Dallo studio della moderna pianificazione emergono alcune problematiche tra loro interconnesse, le principali delle quali possono essere rappresentate dalla necessità di attrezzare il territorio per entrare nelle reti internazionali, accrescerne il livello di specializzazione e di peculiarità, garantire il mantenimento di identità locale. Se la vera caratteristica della globalizzazione è lo scambio continuo, la circolazione di merci ed informazioni favorita dalla banalizzazione dei costi di trasporto, potrebbe allora derivarne, in alcuni casi, una accentuazione della differenza e non una omologazione o indifferenza della localizzazione.
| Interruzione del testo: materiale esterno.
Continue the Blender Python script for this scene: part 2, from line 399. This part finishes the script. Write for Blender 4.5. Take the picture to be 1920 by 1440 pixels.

E' il rapporto impresa-territorio ad essere messo in discussione: oggi le imprese tendono a de-territorializzarsi, a vivere su più territori, a metterli in concorrenza. In un certo senso, il territorio non "possiede" più le imprese, parimenti, il territorio non può più contare solo sulle imprese che nascono localmente per ammortizzare gli investimenti necessari per competere nelle reti internazionali. Ogni area deve porsi il problema di attrarre imprese che non hanno esperienza di quel territorio ma ne colgono originalità, differenze, fattori distintivi, opportunità di insediamento ad elevata redditività.
In tale mutato contesto assumono importanza strategica gli "spazi interstiziali", ovverosia i nodi in cui possono verificarsi strozzature ed inefficienze nella fluidificazione dei flussi materiali ed immateriali (infrastrutture portuali ed aeroportuali, piattaforme logistiche, reti stradali, ferroviarie e relative infrastrutture puntuali, nodi telematici). L'intermodalità è posta al centro di supply chain sempre più articolate e complesse che necessitano di processi e comportamenti efficienti e sempre più integrati, principalmente con riferimento ai servizi ed alle infrastrutture.
Il futuro dei territori a scala regionale dovrà quindi fondarsi su pianificazione, programmazione e progettualità infrastrutturale e di servizi, cioè reti sistemiche materiali ed immateriali per lo sviluppo sostenibile di territori geo-economicamente caratterizzati da fattori distintivi.